WRAPUP 10-U.S. pledges Ukraine embassy reopening and military aid amid Russian warning

(Adds Belgorod shelling, White House warning of more sanctions, Russian foreign minister comments)

* Russia has 'failed' in its war aims in Ukraine - Blinken

* Russia demands Washington stop sending arms to Kyiv

* Washington commits $713 million in military assistance

* Russia targets rail lines to disrupt arms supplies - Kyiv

By Pavel Polityuk and Natalia Zinets

KYIV, April 25 (Reuters) - The United States will reopen its Ukraine embassy, and President Joe Biden's top diplomat and most senior defense official promised more military aid while visiting Kyiv as Russia warned against arming its enemy and battles raged in the east.

U.S. Secretary of State Antony Blinken and Defense Secretary Lloyd Austin said their ability to come to Ukraine's capital was proof of its tenacity in forcing Moscow to abandon an assault on the capital city last month.

"In terms of Russia’s war aims, Russia has already failed and Ukraine has already succeeded," Blinken said after the visit.

Russian Foreign Minister Sergei Lavrov late on Monday said that the crisis will end with an agreement but its content will depend on the military situation, criticizing Kyiv for only imitating negotiations.

Earlier, Russia's ambassador in Washington told the United States to halt arms shipments, warning that large Western deliveries of weapons were inflaming the conflict.

The two-month-old war has killed or injured thousands, reduced towns and cities to rubble and forced over five million people to flee abroad as the biggest attack on a European state since 1945 drags on.

Russian forces were forced to pull back from the outskirts of Kyiv in the face of stiff resistance and have yet to capture any of the biggest cities.

The United States pledged $713 million in new assistance for Ukraine and other countries in the region seen as potentially vulnerable to Russian threats. The White House also warned that more sanctions against Russia were likely.

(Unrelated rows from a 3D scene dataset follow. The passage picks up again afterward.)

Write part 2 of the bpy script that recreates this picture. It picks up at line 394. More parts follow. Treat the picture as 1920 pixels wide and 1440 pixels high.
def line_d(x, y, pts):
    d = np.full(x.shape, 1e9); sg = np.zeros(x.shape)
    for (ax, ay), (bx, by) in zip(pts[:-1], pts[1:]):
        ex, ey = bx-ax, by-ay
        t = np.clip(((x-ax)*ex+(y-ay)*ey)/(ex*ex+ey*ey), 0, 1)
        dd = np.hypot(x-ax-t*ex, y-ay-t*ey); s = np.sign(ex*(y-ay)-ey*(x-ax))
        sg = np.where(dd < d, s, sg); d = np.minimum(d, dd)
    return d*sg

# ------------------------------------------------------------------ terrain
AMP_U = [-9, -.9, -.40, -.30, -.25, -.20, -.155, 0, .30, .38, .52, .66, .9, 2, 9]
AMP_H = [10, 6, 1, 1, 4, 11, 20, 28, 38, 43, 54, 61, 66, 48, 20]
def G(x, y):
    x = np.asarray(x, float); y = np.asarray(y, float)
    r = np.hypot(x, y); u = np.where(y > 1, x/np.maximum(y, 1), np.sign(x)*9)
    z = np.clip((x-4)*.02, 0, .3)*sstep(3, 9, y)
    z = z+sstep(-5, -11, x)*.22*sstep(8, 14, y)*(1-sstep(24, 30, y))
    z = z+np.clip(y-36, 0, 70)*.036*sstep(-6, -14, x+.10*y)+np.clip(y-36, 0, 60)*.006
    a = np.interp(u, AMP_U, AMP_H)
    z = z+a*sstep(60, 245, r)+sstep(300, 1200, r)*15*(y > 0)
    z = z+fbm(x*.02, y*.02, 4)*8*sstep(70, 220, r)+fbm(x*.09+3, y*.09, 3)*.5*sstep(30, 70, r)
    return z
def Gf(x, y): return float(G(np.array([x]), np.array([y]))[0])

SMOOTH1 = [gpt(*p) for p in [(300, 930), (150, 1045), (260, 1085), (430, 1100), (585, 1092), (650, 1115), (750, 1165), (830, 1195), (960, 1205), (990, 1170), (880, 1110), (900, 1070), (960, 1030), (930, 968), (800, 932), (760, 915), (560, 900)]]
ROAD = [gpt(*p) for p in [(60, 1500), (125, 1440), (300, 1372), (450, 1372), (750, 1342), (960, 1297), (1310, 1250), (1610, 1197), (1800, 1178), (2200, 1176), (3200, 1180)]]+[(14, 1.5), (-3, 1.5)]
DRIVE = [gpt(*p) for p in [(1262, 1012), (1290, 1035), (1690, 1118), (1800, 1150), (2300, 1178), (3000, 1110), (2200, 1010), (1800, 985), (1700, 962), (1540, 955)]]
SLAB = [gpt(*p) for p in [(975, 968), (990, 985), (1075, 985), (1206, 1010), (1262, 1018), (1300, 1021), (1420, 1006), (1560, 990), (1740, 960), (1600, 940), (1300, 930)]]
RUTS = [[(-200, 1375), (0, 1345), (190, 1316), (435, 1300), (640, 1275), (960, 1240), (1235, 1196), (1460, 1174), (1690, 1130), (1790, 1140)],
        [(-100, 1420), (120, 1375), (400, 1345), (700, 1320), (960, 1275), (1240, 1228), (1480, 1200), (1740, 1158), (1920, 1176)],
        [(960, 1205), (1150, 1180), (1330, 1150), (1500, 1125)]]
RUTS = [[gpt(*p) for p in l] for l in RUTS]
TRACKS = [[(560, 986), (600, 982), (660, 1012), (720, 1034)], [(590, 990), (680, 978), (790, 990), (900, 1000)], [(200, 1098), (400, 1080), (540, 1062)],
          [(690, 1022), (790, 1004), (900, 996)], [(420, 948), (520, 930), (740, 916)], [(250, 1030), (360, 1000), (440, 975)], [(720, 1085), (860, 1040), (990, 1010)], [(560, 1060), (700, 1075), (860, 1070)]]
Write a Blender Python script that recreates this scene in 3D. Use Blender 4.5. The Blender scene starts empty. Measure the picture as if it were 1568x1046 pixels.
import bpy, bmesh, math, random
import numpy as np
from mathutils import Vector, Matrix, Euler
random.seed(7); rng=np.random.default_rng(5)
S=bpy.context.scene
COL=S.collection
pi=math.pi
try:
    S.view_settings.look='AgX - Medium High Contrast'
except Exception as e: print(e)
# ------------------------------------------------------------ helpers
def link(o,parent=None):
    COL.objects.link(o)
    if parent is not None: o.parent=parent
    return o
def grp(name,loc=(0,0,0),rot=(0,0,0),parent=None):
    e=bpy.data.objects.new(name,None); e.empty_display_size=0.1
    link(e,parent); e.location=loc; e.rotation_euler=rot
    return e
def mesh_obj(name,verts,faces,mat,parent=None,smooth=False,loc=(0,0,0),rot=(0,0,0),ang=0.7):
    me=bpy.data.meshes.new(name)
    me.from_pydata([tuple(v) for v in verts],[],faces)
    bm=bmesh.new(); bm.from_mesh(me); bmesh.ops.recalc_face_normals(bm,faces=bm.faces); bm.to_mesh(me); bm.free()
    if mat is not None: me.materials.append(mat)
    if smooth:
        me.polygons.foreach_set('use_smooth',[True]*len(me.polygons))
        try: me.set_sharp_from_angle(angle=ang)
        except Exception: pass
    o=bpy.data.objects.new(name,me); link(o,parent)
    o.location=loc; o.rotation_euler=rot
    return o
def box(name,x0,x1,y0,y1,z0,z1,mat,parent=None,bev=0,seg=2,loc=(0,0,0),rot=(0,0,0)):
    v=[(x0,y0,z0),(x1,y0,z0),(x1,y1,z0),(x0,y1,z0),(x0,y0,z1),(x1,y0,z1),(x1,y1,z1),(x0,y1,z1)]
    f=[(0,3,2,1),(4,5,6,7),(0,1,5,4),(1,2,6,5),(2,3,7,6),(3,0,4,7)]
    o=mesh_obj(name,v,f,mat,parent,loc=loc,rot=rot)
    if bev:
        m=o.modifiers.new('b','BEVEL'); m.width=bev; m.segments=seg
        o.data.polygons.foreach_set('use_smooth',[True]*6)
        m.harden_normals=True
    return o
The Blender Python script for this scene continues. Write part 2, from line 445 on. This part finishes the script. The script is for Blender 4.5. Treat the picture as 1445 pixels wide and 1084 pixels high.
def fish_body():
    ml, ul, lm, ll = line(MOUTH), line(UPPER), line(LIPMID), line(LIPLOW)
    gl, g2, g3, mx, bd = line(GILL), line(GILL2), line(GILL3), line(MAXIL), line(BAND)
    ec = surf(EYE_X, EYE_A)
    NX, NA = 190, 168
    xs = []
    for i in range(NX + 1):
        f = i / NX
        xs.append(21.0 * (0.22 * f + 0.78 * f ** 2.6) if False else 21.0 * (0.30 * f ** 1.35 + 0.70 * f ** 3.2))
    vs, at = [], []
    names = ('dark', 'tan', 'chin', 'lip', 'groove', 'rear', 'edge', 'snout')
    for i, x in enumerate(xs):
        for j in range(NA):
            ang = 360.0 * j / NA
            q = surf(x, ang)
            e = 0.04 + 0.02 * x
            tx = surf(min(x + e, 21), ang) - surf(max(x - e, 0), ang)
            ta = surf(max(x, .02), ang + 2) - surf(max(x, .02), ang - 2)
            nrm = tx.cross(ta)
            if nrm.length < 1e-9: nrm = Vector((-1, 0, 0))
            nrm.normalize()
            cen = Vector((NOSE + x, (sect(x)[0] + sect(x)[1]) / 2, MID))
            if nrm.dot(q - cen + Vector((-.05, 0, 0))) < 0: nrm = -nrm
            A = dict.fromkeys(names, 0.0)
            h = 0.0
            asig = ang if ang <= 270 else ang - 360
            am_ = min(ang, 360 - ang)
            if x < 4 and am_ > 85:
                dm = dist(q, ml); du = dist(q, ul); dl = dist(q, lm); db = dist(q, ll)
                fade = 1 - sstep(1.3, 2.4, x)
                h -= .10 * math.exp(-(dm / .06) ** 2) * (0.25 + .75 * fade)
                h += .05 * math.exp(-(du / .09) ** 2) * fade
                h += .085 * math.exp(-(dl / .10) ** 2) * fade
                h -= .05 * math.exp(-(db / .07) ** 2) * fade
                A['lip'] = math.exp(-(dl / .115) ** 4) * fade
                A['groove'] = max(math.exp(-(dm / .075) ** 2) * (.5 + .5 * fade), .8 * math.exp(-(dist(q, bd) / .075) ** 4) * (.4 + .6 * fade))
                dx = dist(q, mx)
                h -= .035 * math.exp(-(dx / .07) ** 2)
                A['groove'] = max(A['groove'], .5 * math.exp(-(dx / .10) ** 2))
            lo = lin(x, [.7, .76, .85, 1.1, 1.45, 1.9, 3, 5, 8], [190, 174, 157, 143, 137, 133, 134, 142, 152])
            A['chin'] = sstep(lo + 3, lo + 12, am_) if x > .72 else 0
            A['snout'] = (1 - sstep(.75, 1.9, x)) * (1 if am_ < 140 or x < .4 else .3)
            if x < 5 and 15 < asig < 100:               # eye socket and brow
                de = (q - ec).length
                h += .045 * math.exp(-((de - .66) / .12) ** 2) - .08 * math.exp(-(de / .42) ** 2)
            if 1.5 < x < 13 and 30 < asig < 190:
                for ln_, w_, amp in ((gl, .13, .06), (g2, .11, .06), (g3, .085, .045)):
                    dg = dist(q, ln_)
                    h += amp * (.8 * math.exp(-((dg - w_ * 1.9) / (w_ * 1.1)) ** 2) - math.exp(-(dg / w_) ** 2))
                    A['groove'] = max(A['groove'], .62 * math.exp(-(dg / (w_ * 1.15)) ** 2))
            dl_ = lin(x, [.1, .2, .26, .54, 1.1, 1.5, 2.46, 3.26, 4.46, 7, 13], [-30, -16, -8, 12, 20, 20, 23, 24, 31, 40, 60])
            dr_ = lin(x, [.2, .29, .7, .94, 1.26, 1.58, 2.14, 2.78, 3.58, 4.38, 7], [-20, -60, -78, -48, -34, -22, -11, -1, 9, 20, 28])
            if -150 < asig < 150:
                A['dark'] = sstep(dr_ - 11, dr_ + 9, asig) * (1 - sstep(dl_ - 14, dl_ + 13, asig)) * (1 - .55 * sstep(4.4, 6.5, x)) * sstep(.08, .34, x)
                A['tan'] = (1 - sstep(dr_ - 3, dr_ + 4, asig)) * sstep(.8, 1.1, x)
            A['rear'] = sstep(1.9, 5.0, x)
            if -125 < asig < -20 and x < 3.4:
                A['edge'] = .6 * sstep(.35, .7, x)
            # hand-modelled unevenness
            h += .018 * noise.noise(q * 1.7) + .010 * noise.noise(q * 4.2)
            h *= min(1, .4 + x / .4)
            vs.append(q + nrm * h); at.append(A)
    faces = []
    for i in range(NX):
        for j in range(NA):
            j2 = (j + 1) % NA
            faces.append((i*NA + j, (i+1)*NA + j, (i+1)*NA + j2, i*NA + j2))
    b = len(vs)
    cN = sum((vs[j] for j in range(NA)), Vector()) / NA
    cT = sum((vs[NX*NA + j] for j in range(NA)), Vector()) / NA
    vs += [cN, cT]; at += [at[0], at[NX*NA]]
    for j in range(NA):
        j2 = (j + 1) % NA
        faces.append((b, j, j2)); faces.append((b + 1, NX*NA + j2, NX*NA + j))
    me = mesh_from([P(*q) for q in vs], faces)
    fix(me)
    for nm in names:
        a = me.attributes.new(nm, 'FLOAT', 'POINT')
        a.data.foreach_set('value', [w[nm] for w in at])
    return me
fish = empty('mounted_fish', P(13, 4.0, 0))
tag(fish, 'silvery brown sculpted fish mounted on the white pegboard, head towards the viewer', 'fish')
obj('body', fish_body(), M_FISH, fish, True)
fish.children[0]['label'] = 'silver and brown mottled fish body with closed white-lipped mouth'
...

An extra $322 million in military aid for Ukraine would take the total U.S. security assistance since the invasion began to about $3.7 billion, one official said.

Russian President Vladimir Putin on Monday attacked the West, saying it had failed to divide Russian society and accused it of inciting Kyiv to plan attacks on Russian journalists, in comments dismissed by Ukraine's security service.

Russia was trying to disrupt arms supplies from Kyiv's allies by bombing its rail infrastructure, Ukraine's military command said.

Russia's defence ministry said later its missiles destroyed six facilities powering the railways that were used to deliver foreign weapons to Ukrainian forces in the eastern Donbas region.